**WHAT YOU HAVE TO DO:** Repeat the entire listing exactly as written.

**RAW DATA:**
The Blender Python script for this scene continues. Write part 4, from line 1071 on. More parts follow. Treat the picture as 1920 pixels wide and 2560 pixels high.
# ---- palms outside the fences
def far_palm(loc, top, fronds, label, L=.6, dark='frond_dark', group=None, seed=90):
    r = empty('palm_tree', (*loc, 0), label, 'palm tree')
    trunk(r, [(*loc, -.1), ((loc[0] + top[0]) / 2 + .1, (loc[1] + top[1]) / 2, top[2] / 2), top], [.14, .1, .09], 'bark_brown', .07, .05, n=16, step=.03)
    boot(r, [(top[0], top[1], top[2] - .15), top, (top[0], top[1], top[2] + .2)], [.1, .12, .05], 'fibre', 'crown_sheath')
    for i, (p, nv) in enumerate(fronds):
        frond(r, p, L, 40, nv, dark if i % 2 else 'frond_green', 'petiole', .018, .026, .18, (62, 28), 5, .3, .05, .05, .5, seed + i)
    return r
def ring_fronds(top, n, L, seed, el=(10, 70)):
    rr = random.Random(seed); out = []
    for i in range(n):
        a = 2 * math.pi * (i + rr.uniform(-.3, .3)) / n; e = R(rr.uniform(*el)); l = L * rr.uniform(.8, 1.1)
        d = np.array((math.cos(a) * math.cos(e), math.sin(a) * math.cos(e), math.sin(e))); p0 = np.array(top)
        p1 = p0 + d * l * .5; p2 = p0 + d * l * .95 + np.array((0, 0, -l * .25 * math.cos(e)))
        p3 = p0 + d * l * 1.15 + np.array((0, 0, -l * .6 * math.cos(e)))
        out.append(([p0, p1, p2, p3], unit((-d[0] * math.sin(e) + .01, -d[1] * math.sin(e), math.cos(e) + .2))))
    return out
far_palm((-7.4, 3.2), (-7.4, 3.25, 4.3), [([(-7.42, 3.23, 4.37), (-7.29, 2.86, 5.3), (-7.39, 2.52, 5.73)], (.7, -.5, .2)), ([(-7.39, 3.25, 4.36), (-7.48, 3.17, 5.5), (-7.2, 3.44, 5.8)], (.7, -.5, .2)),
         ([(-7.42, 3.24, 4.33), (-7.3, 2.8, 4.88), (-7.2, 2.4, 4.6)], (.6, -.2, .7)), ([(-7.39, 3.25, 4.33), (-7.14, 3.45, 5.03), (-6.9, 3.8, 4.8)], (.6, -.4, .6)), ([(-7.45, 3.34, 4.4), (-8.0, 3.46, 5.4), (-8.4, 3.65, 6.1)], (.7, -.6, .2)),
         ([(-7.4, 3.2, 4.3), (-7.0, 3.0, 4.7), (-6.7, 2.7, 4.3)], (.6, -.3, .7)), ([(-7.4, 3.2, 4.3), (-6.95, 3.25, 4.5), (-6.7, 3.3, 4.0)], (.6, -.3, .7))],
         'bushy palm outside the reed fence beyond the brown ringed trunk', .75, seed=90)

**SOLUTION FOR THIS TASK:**
The Blender Python script for this scene continues. Write part 4, from line 1071 on. More parts follow. Treat the picture as 1920 pixels wide and 2560 pixels high.
# ---- palms outside the fences
def far_palm(loc, top, fronds, label, L=.6, dark='frond_dark', group=None, seed=90):
    r = empty('palm_tree', (*loc, 0), label, 'palm tree')
    trunk(r, [(*loc, -.1), ((loc[0] + top[0]) / 2 + .1, (loc[1] + top[1]) / 2, top[2] / 2), top], [.14, .1, .09], 'bark_brown', .07, .05, n=16, step=.03)
    boot(r, [(top[0], top[1], top[2] - .15), top, (top[0], top[1], top[2] + .2)], [.1, .12, .05], 'fibre', 'crown_sheath')
    for i, (p, nv) in enumerate(fronds):
        frond(r, p, L, 40, nv, dark if i % 2 else 'frond_green', 'petiole', .018, .026, .18, (62, 28), 5, .3, .05, .05, .5, seed + i)
    return r
def ring_fronds(top, n, L, seed, el=(10, 70)):
    rr = random.Random(seed); out = []
    for i in range(n):
        a = 2 * math.pi * (i + rr.uniform(-.3, .3)) / n; e = R(rr.uniform(*el)); l = L * rr.uniform(.8, 1.1)
        d = np.array((math.cos(a) * math.cos(e), math.sin(a) * math.cos(e), math.sin(e))); p0 = np.array(top)
        p1 = p0 + d * l * .5; p2 = p0 + d * l * .95 + np.array((0, 0, -l * .25 * math.cos(e)))
        p3 = p0 + d * l * 1.15 + np.array((0, 0, -l * .6 * math.cos(e)))
        out.append(([p0, p1, p2, p3], unit((-d[0] * math.sin(e) + .01, -d[1] * math.sin(e), math.cos(e) + .2))))
    return out
far_palm((-7.4, 3.2), (-7.4, 3.25, 4.3), [([(-7.42, 3.23, 4.37), (-7.29, 2.86, 5.3), (-7.39, 2.52, 5.73)], (.7, -.5, .2)), ([(-7.39, 3.25, 4.36), (-7.48, 3.17, 5.5), (-7.2, 3.44, 5.8)], (.7, -.5, .2)),
         ([(-7.42, 3.24, 4.33), (-7.3, 2.8, 4.88), (-7.2, 2.4, 4.6)], (.6, -.2, .7)), ([(-7.39, 3.25, 4.33), (-7.14, 3.45, 5.03), (-6.9, 3.8, 4.8)], (.6, -.4, .6)), ([(-7.45, 3.34, 4.4), (-8.0, 3.46, 5.4), (-8.4, 3.65, 6.1)], (.7, -.6, .2)),
         ([(-7.4, 3.2, 4.3), (-7.0, 3.0, 4.7), (-6.7, 2.7, 4.3)], (.6, -.3, .7)), ([(-7.4, 3.2, 4.3), (-6.95, 3.25, 4.5), (-6.7, 3.3, 4.0)], (.6, -.3, .7))],
         'bushy palm outside the reed fence beyond the brown ringed trunk', .75, seed=90)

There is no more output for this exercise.